During sessions of sweet silent thought Lachlan Denton summons remembrance of his brother Zachary (“quiet and painfully shy”), his bandmate in Ciggie Witch and The Ocean Party, who died last year at the age of 24.
A Brother is a profoundly moving, emotionally bruising and tender album about love, loss and the unbreakable ties that bind their relationship (“I carry your songs, your blood runs through me”).
The songs are elegies (“a brother and best friend, I love you to the end), they’re tributes and desperately devotional. Over the album’s course, the joys of companionship are contrasted with grief (“this Christmas I won’t be alone, I’ll be with the ones you loved so much”) in an episodic invocation of a life of love and friendship.
How Lachlan has responded so eloquently, so quickly, with such grace suggests not only the love but that their relationship, and Zac himself, offered so rich a palette that inspiration appeared readily.

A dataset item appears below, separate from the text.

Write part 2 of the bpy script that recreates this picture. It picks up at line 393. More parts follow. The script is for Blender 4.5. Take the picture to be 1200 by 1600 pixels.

A Brother doesn’t exactly lay waste to the Dentons’ back catalogue, but it’s better - more powerful, fresher, rawer - than what’s come before. Musically, it rubs shoulders with Wilco’s best. On love and loss, it’s there with Blood On The Tracks and Tonight’s The Night.
This is a record that had to be made. Without A Brother, all that’s left in death is silence. With A Brother, which will live long, there is celebration.